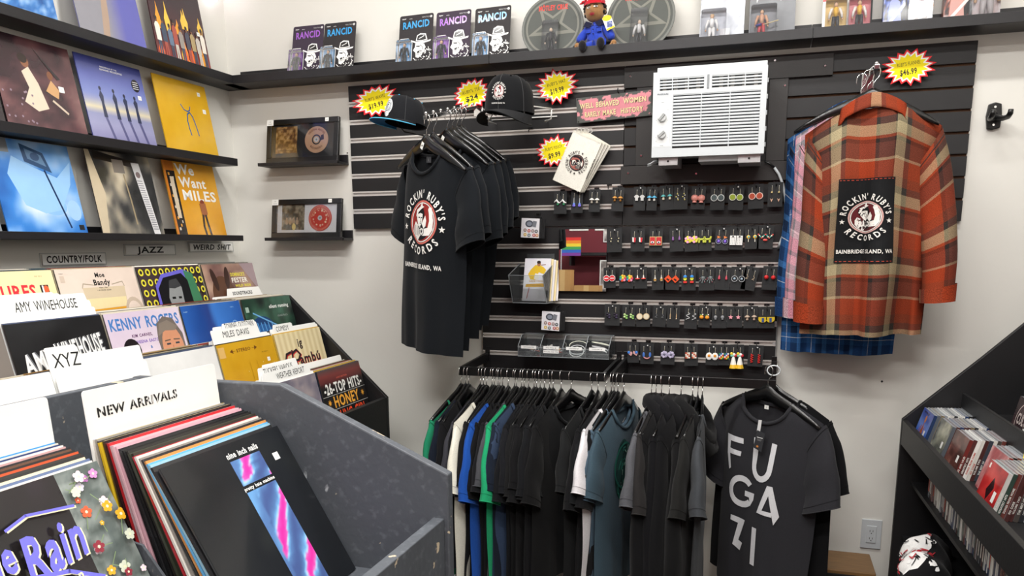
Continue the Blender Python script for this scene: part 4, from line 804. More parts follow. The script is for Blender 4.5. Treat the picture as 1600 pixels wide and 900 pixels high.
for k in range(4):
    for j in range(7):
        x = rt.uniform(-.03, .03); y = rt.uniform(-.025, .045); z = .004+.006*(j % 4)
        if k in (0, 1):
            def b(q, j=j, x=x, y=y, z=z, k=k):
                c = ['#1c1c20', '#8a8d92', '#2d2b30', '#d8d4cf', '#b8503a', '#1a1a1c', '#c7a27a'][j]
                MB().box(-.016, .016, -.009, .009, 0, .004, c).build('fob' if k == 0 else 'badge', 'paint', q, (x, y, z+.005), (rt.uniform(-.5, .5), rt.uniform(-.5, .5), rt.uniform(0, 3)), bevel=.001)
                MB().tube([(x+.012*math.cos(a), y+.012*math.sin(a), z+.012+.004*math.sin(2*a)) for a in [i*PI/5 for i in range(10)]], .0009, 4, '#c9c9c9', closed=True).build('split_ring', 'paint', q)
            tray_item(k, 'keychain' if k == 0 else 'enamel_pin', 'keychain' if k == 0 else 'pin', '%s %s lying in the %s compartment of the clear tray' % (['black', 'steel grey', 'dark grey', 'pale', 'rust red', 'matte black', 'tan'][j], 'keychain' if k == 0 else 'pin badge', 'leftmost' if k == 0 else 'second'), b)
        elif j < 4:
            def b(q, j=j, k=k):
                pts = [(.030*math.cos(a)*(1+.1*j), .02+.012*math.sin(a), .016+j*.007+.018*math.sin(a*(1 if k == 2 else .5))) for a in [i*2*PI/16 for i in range(16)]]
                MB().tube([(p[0], p[1]-.03+j*.012, p[2]) for p in pts], .0016, 5, ['#f2f2f0', '#dfe0e2', '#2a2a2c', '#e9ead8'][j], closed=(k == 2)).build('cord', 'paint', q, smooth=True)
            tray_item(k, 'coiled_cable', 'cable', '%s thin cable coiled in the %s compartment of the clear tray' % (['white', 'silver', 'black', 'ivory'][j], 'third' if k == 2 else 'rightmost'), b)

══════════

In your copy of the listing above, reproduce each line exactly and omit all pictures.

TASK SOLUTION
Continue the Blender Python script for this scene: part 4, from line 804. More parts follow. The script is for Blender 4.5. Treat the picture as 1600 pixels wide and 900 pixels high.
for k in range(4):
    for j in range(7):
        x = rt.uniform(-.03, .03); y = rt.uniform(-.025, .045); z = .004+.006*(j % 4)
        if k in (0, 1):
            def b(q, j=j, x=x, y=y, z=z, k=k):
                c = ['#1c1c20', '#8a8d92', '#2d2b30', '#d8d4cf', '#b8503a', '#1a1a1c', '#c7a27a'][j]
                MB().box(-.016, .016, -.009, .009, 0, .004, c).build('fob' if k == 0 else 'badge', 'paint', q, (x, y, z+.005), (rt.uniform(-.5, .5), rt.uniform(-.5, .5), rt.uniform(0, 3)), bevel=.001)
                MB().tube([(x+.012*math.cos(a), y+.012*math.sin(a), z+.012+.004*math.sin(2*a)) for a in [i*PI/5 for i in range(10)]], .0009, 4, '#c9c9c9', closed=True).build('split_ring', 'paint', q)
            tray_item(k, 'keychain' if k == 0 else 'enamel_pin', 'keychain' if k == 0 else 'pin', '%s %s lying in the %s compartment of the clear tray' % (['black', 'steel grey', 'dark grey', 'pale', 'rust red', 'matte black', 'tan'][j], 'keychain' if k == 0 else 'pin badge', 'leftmost' if k == 0 else 'second'), b)
        elif j < 4:
            def b(q, j=j, k=k):
                pts = [(.030*math.cos(a)*(1+.1*j), .02+.012*math.sin(a), .016+j*.007+.018*math.sin(a*(1 if k == 2 else .5))) for a in [i*2*PI/16 for i in range(16)]]
                MB().tube([(p[0], p[1]-.03+j*.012, p[2]) for p in pts], .0016, 5, ['#f2f2f0', '#dfe0e2', '#2a2a2c', '#e9ead8'][j], closed=(k == 2)).build('cord', 'paint', q, smooth=True)
            tray_item(k, 'coiled_cable', 'cable', '%s thin cable coiled in the %s compartment of the clear tray' % (['white', 'silver', 'black', 'ivory'][j], 'third' if k == 2 else 'rightmost'), b)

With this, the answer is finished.